Like a perennial flowret may’st thou be,
That spends its life in beauty and in bliss;
Soft on thee fall the breath of time,
And still retain in heavenly clime
The bloom that charms in this.”
He wrote, too, while living there above Windermere, his poem of the Isle of Palms; having a fair success in the early quarter of this century, but which was quickly put out of sight and hearing by the brisker, martial music of Scott, and by the later and more vigorous and resonant verse of Byron.
Indeed, Wilson’s poetry was not such as we would have looked for from one who was a “varra bad un to lick” at a wrestling bout, and who made the splinters fly when his bludgeon went thwacking into a page of controversial prose. His verse is tender; it is graceful; it is delicate; it is full of languors too; and it is tiresome—a gentle girlish treble of sound it has, that you can hardly associate with this brawny mass of manhood.
Wilson in Scotland.
But all that delightful life amidst the woods of Elleray—with its game-cocks, and boats, and mountain rambles, and shouted chorus of Prometheus—comes to a sharp end. The inherited fortune of the poet, by some criminal carelessness or knavery of a relative, goes in a day; and our fine stalwart wrestler must go to Edinboro’ to wrestle with the fates. There he coquets for a time with law; but presently falls into pleasant affiliation with old Mr. Blackwood (who was a remarkable man in his way) in the conduct of his magazine. And then came the trumpet blasts of mingled wit, bravado, and tenderness, which broke into those pages, and which made young college men in England or Scotland or America, fling up their hats for Christopher North. Not altogether a safe guide, I think, as a rhetorician; too much bounce in him; too little self-restraint; too much of glitter and iridescence; but, on the other hand—bating some blackguardism—he is brimful of life and heartiness and merriment—lighted up with scholarly hues of color.

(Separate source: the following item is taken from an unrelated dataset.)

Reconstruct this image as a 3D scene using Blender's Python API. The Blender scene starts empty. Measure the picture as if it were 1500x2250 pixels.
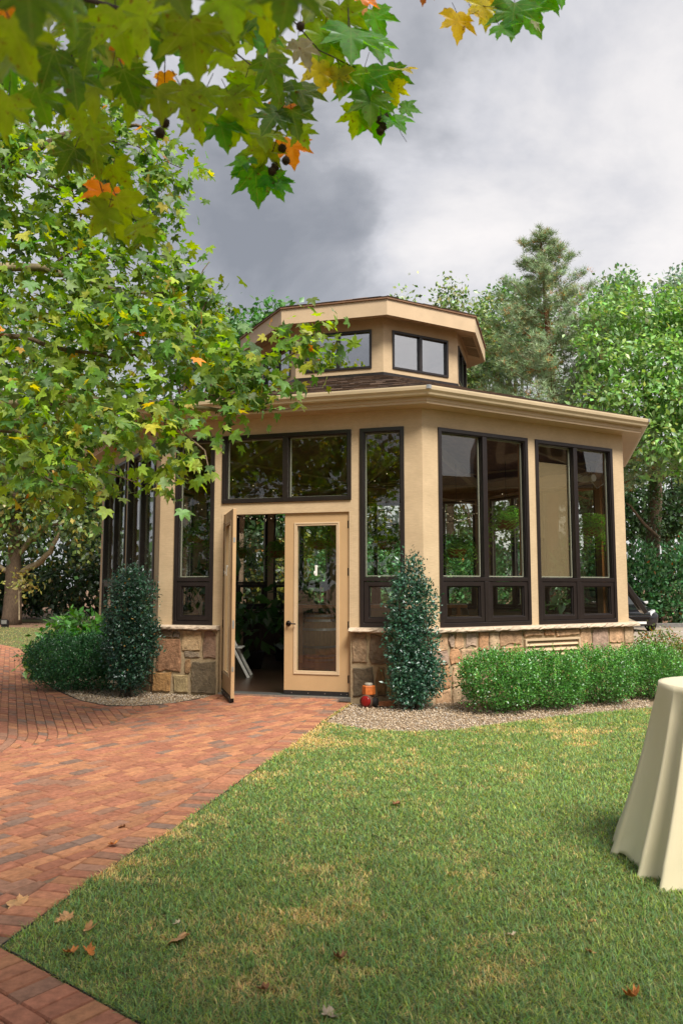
import bpy, bmesh, math, random
import numpy as np
from mathutils import Vector, Matrix
random.seed(7); rng = np.random.default_rng(7)
PI = math.pi
S = bpy.context.scene
C = S.collection

# ------------------------------------------------------------------ camera
CAM_H, PITCH, FPX = 1.4414, 0.0974, 1701.77
cam_d = bpy.data.cameras.new('camera'); cam = bpy.data.objects.new('camera', cam_d); C.objects.link(cam)
cam.location = (0, 0, CAM_H); cam.rotation_euler = (PI/2 + PITCH, 0, 0)
cam_d.sensor_fit = 'VERTICAL'; cam_d.sensor_height = 36; cam_d.sensor_width = 24
cam_d.lens = FPX/2250*36; cam_d.clip_start = 0.05; cam_d.clip_end = 2000
cam_d.dof.use_dof = True; cam_d.dof.focus_distance = 10.5; cam_d.dof.aperture_fstop = 5.6
S.camera = cam

# ------------------------------------------------------------------ world, sun, exposure
SUN_EL, SUN_AZ = math.radians(52), math.radians(153)          # azimuth measured clockwise from +Y
W = bpy.data.worlds.new('World'); S.world = W; W.use_nodes = True
nt = W.node_tree; nt.nodes.clear()
def N(t, ty, **k):
    n = t.nodes.new(ty)
    for a, b in k.items():
        if a == 'ins':
            for i, v in b.items(): n.inputs[i].default_value = v
        else: setattr(n, a, b)
    return n
def L(t, a, ao, b, bi): t.links.new(a.outputs[ao], b.inputs[bi])
def math_n(t, op, a, b=None, clamp=False):
    n = N(t, 'ShaderNodeMath', operation=op, use_clamp=clamp)
    for i, v in ((0, a), (1, b)):
        if v is None: continue
        if isinstance(v, (int, float)): n.inputs[i].default_value = v
        else: t.links.new(v, n.inputs[i])
    return n.outputs[0]
def ramp(t, fac, stops, interp='LINEAR'):
    r = N(t, 'ShaderNodeValToRGB'); e = r.color_ramp.elements; r.color_ramp.interpolation = interp
    while len(e) < len(stops): e.new(0.5)
    for i, (p, c) in enumerate(stops):
        e[i].position = p; e[i].color = (*c, 1) if len(c) == 3 else c
    if fac is not None: t.links.new(fac, r.inputs[0])
    return r.outputs[0]
out = N(nt, 'ShaderNodeOutputWorld'); bg = N(nt, 'ShaderNodeBackground'); bg.inputs[1].default_value = 0.09
L(nt, bg, 0, out, 0)
sky = N(nt, 'ShaderNodeTexSky', sky_type='NISHITA', sun_disc=False, sun_elevation=SUN_EL, sun_rotation=SUN_AZ)
tc = N(nt, 'ShaderNodeTexCoord'); sep = N(nt, 'ShaderNodeSeparateXYZ'); L(nt, tc, 'Generated', sep, 0)
zc = math_n(nt, 'ADD', math_n(nt, 'MAXIMUM', sep.outputs[2], 0.0), 0.42)      # the cloud deck seen in perspective
px_ = math_n(nt, 'DIVIDE', sep.outputs[0], zc); py_ = math_n(nt, 'DIVIDE', sep.outputs[1], zc)
cmb = N(nt, 'ShaderNodeCombineXYZ'); nt.links.new(px_, cmb.inputs[0]); nt.links.new(py_, cmb.inputs[1])
nz1 = N(nt, 'ShaderNodeTexNoise', ins={'Scale': 2.6, 'Detail': 9.0, 'Roughness': 0.57, 'Distortion': 0.35}); L(nt, cmb, 0, nz1, 'Vector')
mp2 = N(nt, 'ShaderNodeMapping'); mp2.inputs['Location'].default_value = (3.7, 1.3, 5.1); L(nt, cmb, 0, mp2, 0)
nz2 = N(nt, 'ShaderNodeTexNoise', ins={'Scale': 0.8, 'Detail': 3.0, 'Roughness': 0.5}); L(nt, mp2, 0, nz2, 'Vector')
# clouds thin towards the sun's side (east) and thicken to the west
east = math_n(nt, 'MULTIPLY', sep.outputs[0], 0.30)
lowb = math_n(nt, 'MULTIPLY', math_n(nt, 'SUBTRACT', 0.42, sep.outputs[2]), 0.10)
f = math_n(nt, 'ADD', math_n(nt, 'MULTIPLY', math_n(nt, 'SUBTRACT', nz1.outputs[0], 0.5), 1.5), math_n(nt, 'MULTIPLY', math_n(nt, 'SUBTRACT', nz2.outputs[0], 0.5), .5))
f = math_n(nt, 'ADD', math_n(nt, 'ADD', f, east), math_n(nt, 'ADD', lowb, 0.56))
def cloud_lobe(px, py, width, amount):
    "one broad cloud mass in the direction seen at a pixel"
    c, s_ = math.cos(PITCH), math.sin(PITCH); r = (px-750)/FPX; u = -(py-1125)/FPX; d = Vector((r, c-u*s_, s_+u*c)).normalized()
    dp = N(nt, 'ShaderNodeVectorMath', operation='DOT_PRODUCT'); L(nt, wv_, 0, dp, 0); dp.inputs[1].default_value = d
    e = math_n(nt, 'POWER', 2.718, math_n(nt, 'MULTIPLY', math_n(nt, 'SUBTRACT', dp.outputs['Value'], 1.0), 2/width**2)); return math_n(nt, 'MULTIPLY', e, amount)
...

There was associated with Wilson in those days, in work upon Blackwood, a young man—whom we may possibly not have occasion to speak of again, and yet who is worthy of mention. I mean J. G. Lockhart,[15] who afterwards became son-in-law and the biographer of Walter Scott—a slight young fellow in that day, very erect and prim; wearing his hat well forward on his heavy brows, and so shading a face that was thin, clean cut, handsome, and which had almost the darkness of a Spaniard’s. He put his rapier-like thrusts into a good many papers which the two wrought at together. All his life he loved literary digs with his stiletto—which was very sharp—and when he left Edinboro’ to edit the Quarterly Review in London (as he did in after days) he took his stiletto with him. There are scenes in that unevenly written Lockhart story of Adam Blair—hardly known now—which for thrilling passion, blazing out of clear sufficiencies of occasion, would compare well with kindred scenes of Scott’s own, and which score deeper colorings of human woe and loves and remorse than belong to most modern stories; not lighted, indeed, with humor; not entertaining with anecdote; not embroidered with archæologic knowledge; not rattling with coruscating social fireworks, but—subtle, psychologic, touching the very marrow of our common manhood with a pen both sharp and fine. We remember him, however, most gratefully as the charming biographer of Scott, and as the accomplished translator of certain Spanish ballads into which he has put—under flowing English verse—all the clashing of Cordovan castanets, and all the jingle of the war stirrups of the Moors.